In gioco c’è anche il progetto Fabbrica Italia

Questa sera, ma forse anche a notte inoltrata, i 5.200 dipendenti Fiat di Pomigliano d’Arco conosceranno la loro sorte. Azienda e sindacati si siederanno per l’ultima volta al tavolo della trattativa per evitare una rottura che costringerebbe il Lingotto a stravolgere i piani di rilancio della fabbrica campana e, con tutta probabilità, a rivedere (nella migliore delle ipotesi) il progetto «Fabbrica Italia». Insomma, i piani di rafforzamento del gruppo torinese nel Paese è legato alla risposta che la delegazione di Sergio Marchionne (nella foto, a destra) guidata da Paolo Rebaudengo, riceverà al termine di quella che si annuncia una drammatica maratona. Il governo, comunque, non farà mancare il suo peso al vertice di oggi. Il ministro del Lavoro, Maurizio Sacconi, ha infatti ribadito in questi giorni l’importanza del progetto Fiat per l’Italia, «un’opportunità che non è consentito perdere». In gioco ci sono migliaia di posti di lavoro e la presenza produttiva nella penisola del più importante gruppo industriale, la Fiat. Ecco perché, se la situazione dovesse nuovamente arenarsi, non è escluso l’intervento del premier Silvio Berlusconi il quale, tra l’altro, ha assunto l’interim alla guida del ministero dello Sviluppo economico. Le posizioni dei sindacati sono rimaste pressoché immutate: Fim-Cisl, Uilm e Fismic sono favorevoli a trovare un’intesa, anche se con alcune modifiche alla proposta aziendale, mentre l’atteggiamento della Fiom-Cgil non ammette cedimenti sulle deroghe alle leggi e al contratto nazionale. Il Lingotto, da parte sua, è pronto a investire 700 milioni per la ristrutturazione della grande fabbrica campana, iniziando così a produrre la nuova Panda dalla metà del 2011. L’investimento è però condizionato a un’intesa con i sindacati sull’organizzazione del lavoro, con la richiesta di maggiore flessibilità. Altrimenti, secondo l’amministratore delegato Marchionne, l’auto sarà prodotta in un altro Paese (in pratica, le risorse saranno dirottate sulla Polonia).

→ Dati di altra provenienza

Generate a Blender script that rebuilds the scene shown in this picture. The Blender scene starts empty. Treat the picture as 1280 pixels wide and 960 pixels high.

Al senso di responsabilità dei sindacati fa riferimento, in una nota, anche il Gruppo componenti Anfia, che rappresenta la filiera dell’automotive. «Non si tratta solo della trattativa Fiat-sindacati su Pomigliano - ha dichiarato il presidente Mauro Ferrari - ma a essere in gioco è il radicamento dell’intera filiera automotive in Italia, arrivato ormai a livelli di sussistenza destinati a deteriorarsi in assenza di investimenti produttivi da parte di Fiat nel nostro Paese. Rifiutare il piano Fiat significa porre un veto allo sviluppo dell’intera filiera produttiva: i grandi gruppi industriali a livello internazionale, in particolare quelli della componentistica, non avranno infatti ragioni per investire in Italia, anzi tenderanno a disinvestire.

Il piano Fiat, 20 miliardi di euro per l’Italia sui 30 totali, rappresenta un investimento paragonabile al valore di una Finanziaria di due anni».
Ieri, intanto, il leader della Cgil, Guglielmo Epifani, ha dato un’altra stoccata: «La Fiat tira un po’ troppo la corda. Il prendere o lasciare è uno sbaglio».